Copy exactly the lines from the beginning of the data down to and including the line holding "SC.camera = cam", without any pictures.

** begin **

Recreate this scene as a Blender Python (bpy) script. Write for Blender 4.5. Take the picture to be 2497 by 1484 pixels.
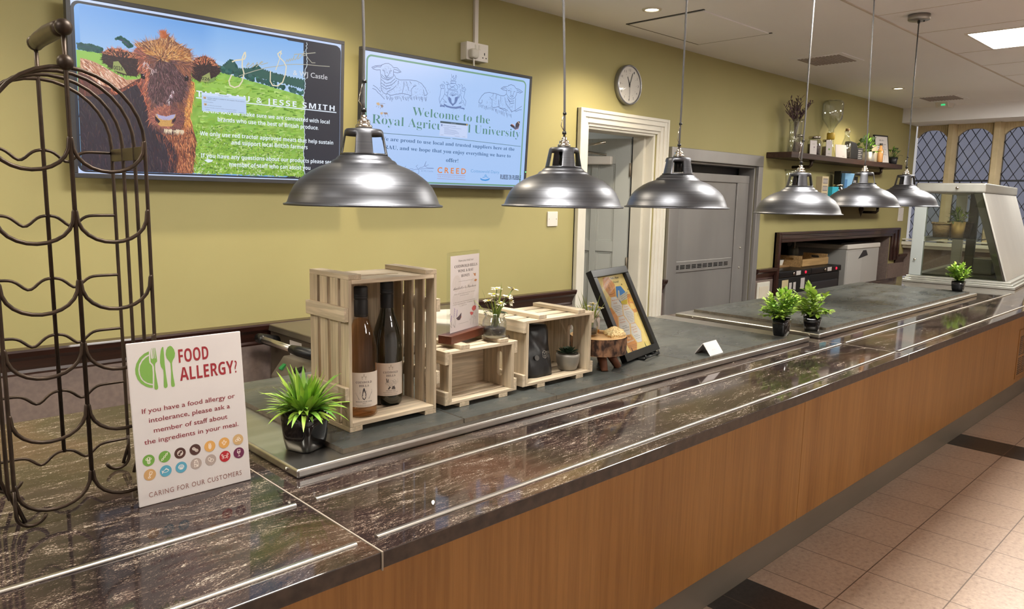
import bpy, bmesh, math, random
from mathutils import Vector, Matrix
from mathutils.geometry import tessellate_polygon

for o in list(bpy.data.objects):
    bpy.data.objects.remove(o)
SC = bpy.context.scene
COL = SC.collection
random.seed(7)
PI = math.pi

# ------------------------------------------------------------------ camera
cd = bpy.data.cameras.new('camera')
cam = bpy.data.objects.new('camera', cd)
COL.objects.link(cam)
cd.sensor_width = 36.0
cd.lens = 36.0 * 1804.95 / 2497
cd.clip_start = 0.02
YAW, PITCH, ROLL = 0.76784674, 0.14462796, 0.01988367
fw = Vector((math.sin(YAW) * math.cos(PITCH), math.cos(YAW) * math.cos(PITCH), -math.sin(PITCH)))
rt = Vector((math.cos(YAW), -math.sin(YAW), 0))
up = rt.cross(fw)
rt2 = rt * math.cos(ROLL) + up * math.sin(ROLL)
up2 = -rt * math.sin(ROLL) + up * math.cos(ROLL)
M = Matrix((rt2, up2, -fw)).transposed().to_4x4()
M.translation = (0, 0, 1.47)
cam.matrix_world = M
SC.camera = cam

# ------------------------------------------------------------------ exposure, world
SC.view_settings.view_transform = 'Standard'
SC.view_settings.look = 'None'
SC.view_settings.gamma = 1
SC.view_settings.use_curve_mapping = False
SC.view_settings.exposure = 0.0
SC.cycles.use_denoising = True
SC.cycles.max_bounces = 9
SC.cycles.diffuse_bounces = 6
SC.cycles.glossy_bounces = 4
SC.cycles.transmission_bounces = 6
SC.cycles.transparent_max_bounces = 8
SC.cycles.sample_clamp_indirect = 4.0
SC.cycles.caustics_reflective = False
SC.cycles.caustics_refractive = False
W = bpy.data.worlds.new('dusk')
SC.world = W
W.use_nodes = True
bg = W.node_tree.nodes['Background']
bg.inputs[0].default_value = (0.52, 0.50, 0.50, 1)      # dusk outside the leaded windows
bg.inputs[1].default_value = 0.9
PANEL_POWER = 50.0      # ceiling LED panels
SPOT_POWER = 60.0       # recessed warm downlights

# ------------------------------------------------------------------ materials
def lin(c):
    return tuple(((v / 255) / 12.92 if v / 255 <= 0.04045 else ((v / 255 + 0.055) / 1.055) ** 2.4) for v in c)

def mat(name, c=(128, 128, 128), rough=0.5, metal=0.0, spec=0.5, trans=0.0, ior=1.45, coat=0.0, emit=None, estr=0.0):
    m = bpy.data.materials.new(name)
    m.use_nodes = True
    b = m.node_tree.nodes['Principled BSDF']
    b.inputs['Base Color'].default_value = (*lin(c), 1)
    b.inputs['Roughness'].default_value = rough
    b.inputs['Metallic'].default_value = metal
    b.inputs['Specular IOR Level'].default_value = spec
    b.inputs['Transmission Weight'].default_value = trans
    b.inputs['IOR'].default_value = ior
    b.inputs['Coat Weight'].default_value = coat
    if emit:
        b.inputs['Emission Color'].default_value = (*lin(emit), 1)
        b.inputs['Emission Strength'].default_value = estr
    return m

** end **

Response below -
Recreate this scene as a Blender Python (bpy) script. Write for Blender 4.5. Take the picture to be 2497 by 1484 pixels.
import bpy, bmesh, math, random
from mathutils import Vector, Matrix
from mathutils.geometry import tessellate_polygon

for o in list(bpy.data.objects):
    bpy.data.objects.remove(o)
SC = bpy.context.scene
COL = SC.collection
random.seed(7)
PI = math.pi

# ------------------------------------------------------------------ camera
cd = bpy.data.cameras.new('camera')
cam = bpy.data.objects.new('camera', cd)
COL.objects.link(cam)
cd.sensor_width = 36.0
cd.lens = 36.0 * 1804.95 / 2497
cd.clip_start = 0.02
YAW, PITCH, ROLL = 0.76784674, 0.14462796, 0.01988367
fw = Vector((math.sin(YAW) * math.cos(PITCH), math.cos(YAW) * math.cos(PITCH), -math.sin(PITCH)))
rt = Vector((math.cos(YAW), -math.sin(YAW), 0))
up = rt.cross(fw)
rt2 = rt * math.cos(ROLL) + up * math.sin(ROLL)
up2 = -rt * math.sin(ROLL) + up * math.cos(ROLL)
M = Matrix((rt2, up2, -fw)).transposed().to_4x4()
M.translation = (0, 0, 1.47)
cam.matrix_world = M
SC.camera = cam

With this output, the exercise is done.